Plateforme qui n'enregistre pas sa réservation, mode de paiement moins adapté à son handicap, lenteur administrative… Depuis le mois d'avril, Céline Bœuf enchaîne les difficultés. "La dernière fois que je les ai eues au téléphone, j'ai fini en pleurs. Je ne sais plus comment leur dire qu'on a déjà un certain nombre de contraintes quotidiennes. Ils sont déconnectés des publics qu'ils doivent servir, se désespère-t-elle. Ils transporteraient des colis qu'on ne ferait pas la différence."

Une "automatisation du système"

Un constat partagé par Manuel Pereira, responsable du pôle accessibilité numérique au sein de l'association Valentin Haüy et utilisateur régulier du PAM. "Au départ, cette régionalisation partait d'un bon sentiment avec la création d'un numéro vert unique et la mutualisation des plateformes et des chauffeurs, mais dans les faits c'est une véritable catastrophe."

"Nous recevons beaucoup d'appels de bénéficiaires en détresse qui craignent de perdre leur emploi car ils arrivent en retard tous les jours."

Manuel Pereira

Selon lui, l'un des problèmes majeurs est l'accessibilité à la plateforme, qui n'est pas aux normes. "Actuellement, elle n'est utilisable que par des personnes technophiles et le site internet n'est pas accessible aux personnes déficientes visuelles", explique Manuel Pereira.

Depuis la régionalisation, il reçoit de nombreux témoignages d'usagers du PAM qui lui confient leur inquiétude alors que nombre de courses sont retardées chaque jour, quand elles ne sont pas tout bonnement annulées.

"Nous recevons beaucoup d'appels de bénéficiaires en détresse qui craignent de perdre leur emploi car ils arrivent en retard tous les jours. Dans le sens inverse, certaines personnes sont prises en charge mais le système informatique fait que les chauffeurs viennent les récupérer une demi-heure avant la fin de leur service, ce qui les met dans des situations très délicates vis-à-vis de leur employeur", déplore le représentant de la confédération française pour la promotion sociale des aveugles et amblyopes. (Œil paresseux, Ndlr) 

Manuel Pereira dénonce cette "automatisation du système", qui, poussée à l'extrême "met en danger les usagers". "Nous avons eu des échos de courses où les chauffeurs avaient pour consigne de déposer des enfants déficients mentaux devant leur institution avant l'heure d'ouverture du lieu, et ils devaient repartir pour une autre course. Autrement dit, si les chauffeurs suivaient scrupuleusement les consignes, ils devaient laisser des gamins seuls sur le trottoir, heureusement qu'ils ne l'ont pas fait."

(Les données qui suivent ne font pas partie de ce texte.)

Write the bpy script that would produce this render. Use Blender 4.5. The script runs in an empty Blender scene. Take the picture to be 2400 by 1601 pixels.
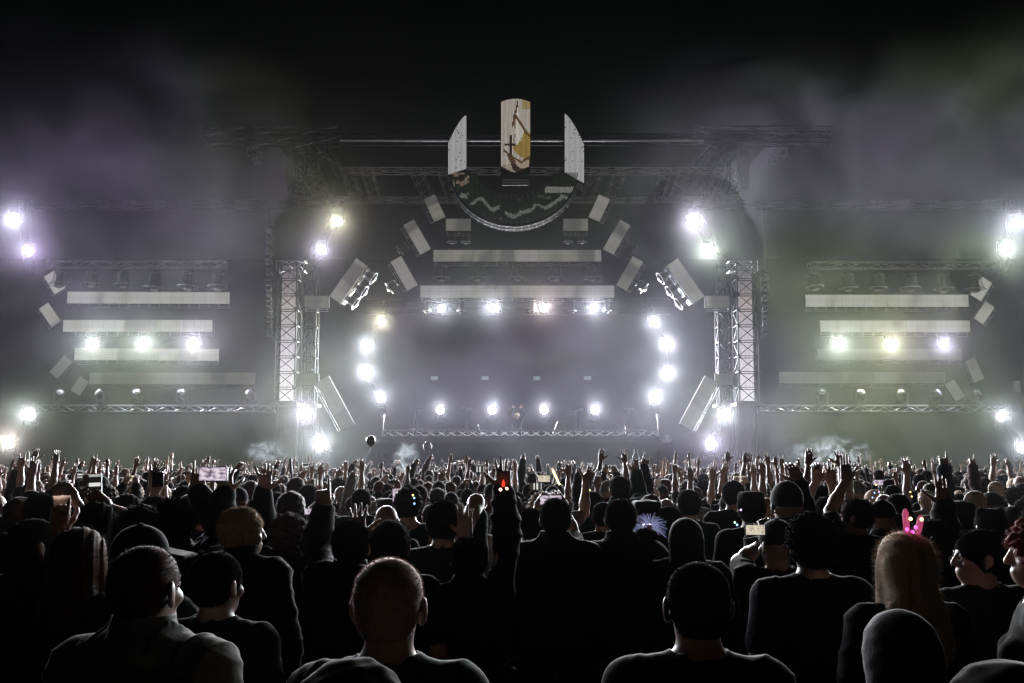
import bpy, bmesh, math, random
import numpy as np
from mathutils import Vector, Matrix

S = bpy.context.scene
COL = S.collection
R = math.radians
# ------------------------------------------------------------------ camera
FPX, CX, CY = 2000.0, 1200.0, 913.0          # focal length and principal point, in pixels of the 2400 px wide photograph
CAMZ, PITCH = 2.02, R(5.0)
cam_data = bpy.data.cameras.new('camera')
cam = bpy.data.objects.new('camera', cam_data)
COL.objects.link(cam)
cam.location = (0, 0, CAMZ)
cam.rotation_euler = (R(90) + PITCH, 0, 0)
cam_data.sensor_width = 36.0
cam_data.lens = 36.0 * FPX / 2400.0
cam_data.shift_y = (CY - 800.5) / 2400.0
cam_data.clip_start = 0.05
cam_data.clip_end = 500
S.camera = cam

def at(px, py, Y):
    """world point at depth Y seen at photo pixel px, py"""
    u, v = (px - CX) / FPX, -(py - CY) / FPX
    d = Vector((u, math.cos(PITCH) - v * math.sin(PITCH), math.sin(PITCH) + v * math.cos(PITCH)))
    return Vector((0, 0, CAMZ)) + d * (Y / d.y)
def mpp(Y):                                   # metres per photo pixel at depth Y
    return Y / FPX

# ------------------------------------------------------------------ world and exposure (night: no sun)
W = bpy.data.worlds.new('World'); S.world = W; W.use_nodes = True
bg = W.node_tree.nodes['Background']
bg.inputs[0].default_value = (0.35, 0.6, 0.5, 1); bg.inputs[1].default_value = 0.0011
S.view_settings.view_transform = 'Standard'; S.view_settings.look = 'None'
S.view_settings.exposure = 0.0; S.view_settings.gamma = 1.0
S.view_settings.use_curve_mapping = False
cy = S.cycles
cy.max_bounces = 3; cy.diffuse_bounces = 1; cy.glossy_bounces = 2; cy.transmission_bounces = 3
cy.transparent_max_bounces = 6; cy.volume_bounces = 0
cy.use_denoising = True
cy.caustics_reflective = False; cy.caustics_refractive = False
cy.sample_clamp_indirect = 2.0
LAMP = 1.3                                   # common factor on every stage lamp's power

# ------------------------------------------------------------------ materials
def new_mat(name):
    m = bpy.data.materials.new(name); m.use_nodes = True
    return m, m.node_tree.nodes, m.node_tree.links, m.node_tree.nodes['Principled BSDF']
def pmat(name, col, rough=0.6, metal=0.0, var=0.25, scale=12.0, sheen=0.0, spec=0.5, bump=0.0, stretch=None):
    m, N, L, b = new_mat(name)
    tc = N.new('ShaderNodeTexCoord')
    src = tc.outputs['Object']
    if stretch:
        mp = N.new('ShaderNodeMapping'); mp.inputs['Scale'].default_value = stretch
        L.new(src, mp.inputs[0]); src = mp.outputs[0]
    nz = N.new('ShaderNodeTexNoise'); nz.inputs['Scale'].default_value = scale; nz.inputs['Detail'].default_value = 3
    L.new(src, nz.inputs['Vector'])
    mx = N.new('ShaderNodeMix'); mx.data_type = 'RGBA'
    mx.inputs['A'].default_value = (*[c * (1 - var) for c in col], 1)
    mx.inputs['B'].default_value = (*[min(1, c * (1 + var)) for c in col], 1)
    L.new(nz.outputs['Fac'], mx.inputs['Factor']); L.new(mx.outputs['Result'], b.inputs['Base Color'])
    b.inputs['Roughness'].default_value = rough; b.inputs['Metallic'].default_value = metal
    b.inputs['Specular IOR Level'].default_value = spec
    if sheen:
        b.inputs['Sheen Weight'].default_value = sheen; b.inputs['Sheen Roughness'].default_value = 0.27
        b.inputs['Sheen Tint'].default_value = (*[0.45 + 0.55 * c for c in col], 1)
    if bump:
        bp = N.new('ShaderNodeBump'); bp.inputs['Strength'].default_value = bump; bp.inputs['Distance'].default_value = 0.01
        L.new(nz.outputs['Fac'], bp.inputs['Height']); L.new(bp.outputs[0], b.inputs['Normal'])
    return m
def glow(name, col, strength, sample=False):
    m, N, L, b = new_mat(name)
    b.inputs['Base Color'].default_value = (0.02, 0.02, 0.02, 1)
    b.inputs['Emission Color'].default_value = (*col, 1); b.inputs['Emission Strength'].default_value = strength
    m.cycles.emission_sampling = 'FRONT' if sample else 'NONE'
    return m

M = {}
M['alu'] = pmat('aluminium', (0.34, 0.34, 0.36), 0.42, 1.0, 0.3, 6)
M['alu_bright'] = pmat('bright_aluminium', (0.62, 0.62, 0.64), 0.55, 0.25, 0.2, 6)
M['steel'] = pmat('dark_steel', (0.07, 0.07, 0.08), 0.5, 0.8, 0.3, 8)
M['black'] = pmat('black_paint', (0.008, 0.008, 0.009), 0.6, 0.0, 0.3, 9)
M['matt'] = pmat('matt_black', (0.005, 0.005, 0.006), 0.95, 0.0, 0.3, 9, spec=0.03)
M['cloth'] = pmat('black_drape', (0.003, 0.003, 0.004), 0.95, 0.0, 0.3, 0.8, spec=0.0)
M['roofskin'] = pmat('roof_skin', (0.008, 0.008, 0.010), 0.9, 0.0, 0.4, 0.8, spec=0.02)
M['ground'] = pmat('trodden_grass', (0.035, 0.04, 0.028), 0.95, 0.0, 0.5, 3)
M['deck'] = pmat('stage_deck', (0.012, 0.012, 0.013), 0.8, 0.0, 0.3, 4, spec=.1)

# LED wall material: pale grey picture with soft darker shapes and a fine grid of pixels; a different patch for every panel
def led_mat(name, lo, hi, tint):
    m, N, L, b = new_mat(name)
    b.inputs['Base Color'].default_value = (0.03, 0.03, 0.03, 1); b.inputs['Roughness'].default_value = 0.5
    tc = N.new('ShaderNodeTexCoord'); oi = N.new('ShaderNodeObjectInfo')
    ad = N.new('ShaderNodeVectorMath'); ad.operation = 'MULTIPLY_ADD'
    ad.inputs[1].default_value = (0.55, 0.0, 0.16)
    L.new(tc.outputs['Object'], ad.inputs[0])
    sc = N.new('ShaderNodeVectorMath'); sc.operation = 'SCALE'; sc.inputs['Scale'].default_value = 37.0
    cb = N.new('ShaderNodeCombineXYZ'); L.new(oi.outputs['Random'], cb.inputs[0]); L.new(oi.outputs['Random'], cb.inputs[2])
    L.new(cb.outputs[0], sc.inputs[0]); L.new(sc.outputs[0], ad.inputs[2])
    nz = N.new('ShaderNodeTexNoise'); nz.inputs['Scale'].default_value = 1.0; nz.inputs['Detail'].default_value = 2.5
    nz.inputs['Distortion'].default_value = 0.8
    L.new(ad.outputs[0], nz.inputs['Vector'])
    cr = N.new('ShaderNodeValToRGB')
    cr.color_ramp.elements[0].position = 0.40; cr.color_ramp.elements[0].color = (*[lo * t for t in tint], 1)
    cr.color_ramp.elements[1].position = 0.53; cr.color_ramp.elements[1].color = (*[hi * t for t in tint], 1)
    e = cr.color_ramp.elements.new(0.46); e.color = (*[(lo * .35 + hi * .65) * t for t in (tint[0], tint[1], tint[2] * .9)], 1)
    L.new(nz.outputs['Fac'], cr.inputs[0])
    grids = []
    for ax in ('X', 'Z'):                     # module seams every quarter metre and rows of pixels
        w = N.new('ShaderNodeTexWave'); w.wave_type = 'BANDS'; w.bands_direction = ax
        w.inputs['Scale'].default_value = 4.2; w.inputs['Distortion'].default_value = 0
        L.new(tc.outputs['Object'], w.inputs['Vector']); grids.append(w)
    mu = N.new('ShaderNodeMath'); mu.operation = 'MULTIPLY'
    L.new(grids[0].outputs['Fac'], mu.inputs[0]); L.new(grids[1].outputs['Fac'], mu.inputs[1])
    mr = N.new('ShaderNodeMapRange'); mr.inputs['To Min'].default_value = 0.72; mr.inputs['To Max'].default_value = 1.3
    L.new(mu.outputs[0], mr.inputs['Value'])
    bk = N.new('ShaderNodeTexBrick'); bk.offset = 0; bk.inputs['Scale'].default_value = 1; bk.inputs['Brick Width'].default_value = .5; bk.inputs['Row Height'].default_value = .5
    bk.inputs['Mortar Size'].default_value = .012; bk.inputs['Color1'].default_value = (1, 1, 1, 1); bk.inputs['Color2'].default_value = (.95, .95, .95, 1); bk.inputs['Mortar'].default_value = (.66, .66, .66, 1)
    sx_ = N.new('ShaderNodeSeparateXYZ'); cx_ = N.new('ShaderNodeCombineXYZ'); L.new(tc.outputs['Object'], sx_.inputs[0]); L.new(sx_.outputs[0], cx_.inputs[0]); L.new(sx_.outputs[2], cx_.inputs[1]); L.new(cx_.outputs[0], bk.inputs['Vector'])
    mm = N.new('ShaderNodeMath'); mm.operation = 'MULTIPLY'; L.new(mr.outputs[0], mm.inputs[0]); L.new(bk.outputs['Color'], mm.inputs[1])
    L.new(cr.outputs[0], b.inputs['Emission Color']); L.new(mm.outputs[0], b.inputs['Emission Strength'])
    m.cycles.emission_sampling = 'NONE'
    return m
M['led'] = led_mat('led_wall', 0.085, 0.21, (1.0, 0.96, 0.92))
M['led_wing'] = led_mat('led_wing_wall', 0.16, 0.34, (1.0, 0.98, 0.93))
M['led_dim'] = led_mat('led_dim_wall', 0.05, 0.11, (1.0, 0.98, 0.94))

# LED strips that show a picture: colour held per face (screen content)
m, N, L, b = new_mat('led_picture')
va = N.new('ShaderNodeVertexColor'); va.layer_name = 'content'
b.inputs['Base Color'].default_value = (0.02, 0.02, 0.02, 1)
L.new(va.outputs[0], b.inputs['Emission Color']); b.inputs['Emission Strength'].default_value = 1.0
m.cycles.emission_sampling = 'NONE'
M['led_picture'] = m

# ------------------------------------------------------------------ helpers
def tag(o, label=None, cat=None, group=None, kind=None):
    if label: o['label'] = label
    if cat: o['category'] = cat
    if group: o['group'] = group
    if kind: o['kind'] = kind
    return o
def empty(name, loc, label=None, cat=None, group=None, rot=(0, 0, 0)):
    o = bpy.data.objects.new(name, None); COL.objects.link(o)
    o.location = loc; o.rotation_euler = rot; o.empty_display_size = 0.1
    return tag(o, label, cat, group)
def copy_tree(o, parent=None):
    c = o.copy(); COL.objects.link(c); c.parent = parent
    for ch in o.children: copy_tree(ch, c)
    return c

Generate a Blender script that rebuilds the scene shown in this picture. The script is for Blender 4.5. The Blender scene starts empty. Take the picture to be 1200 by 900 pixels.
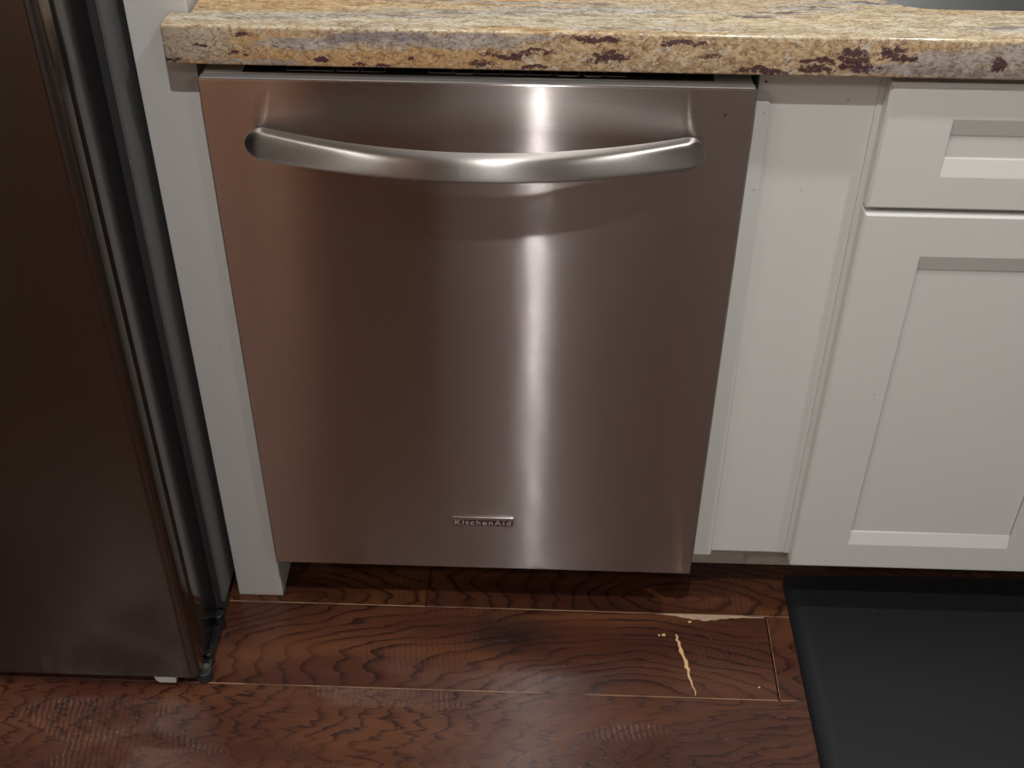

"Il y a des signes d'amélioration"

La présidente d'Ile-de-France Mobilités, Valérie Pécresse, a annoncé ce vendredi un renforcement des moyens humains dans les mois à venir, avec un doublement des effectifs et un effort de recrutement sur les chauffeurs. Une simplification des démarches administratives est également prévue. 

"La présidente a également annoncé un assouplissement de la sous-traitance avec des recours aux taxis, en particulier aux heures de pointe", précise IDFM. Indiquant que ce jeudi, sur 13 000 courses commandées, 14 avaient été annulées, soit "moins d'1%". 

"Il y a des signes d'amélioration, l'objectif est d'atteindre un service 0 défaut", indique IDFM. Chaque année, 40 millions d'euros sont investis dans le PAM. En 2024, deux millions d'euros de plus vont être débloqués. De quoi permettre d'atteindre leurs objectifs, dont celui d'assurer un million de trajets annuels d'ici 2026, contre 700 000 actuellement. 

Autant de changements attendus par les 12 000 usagers du PAM et alors que la régionalisation doit s'étendre dès 2024 à l'ensemble des huit départements franciliens.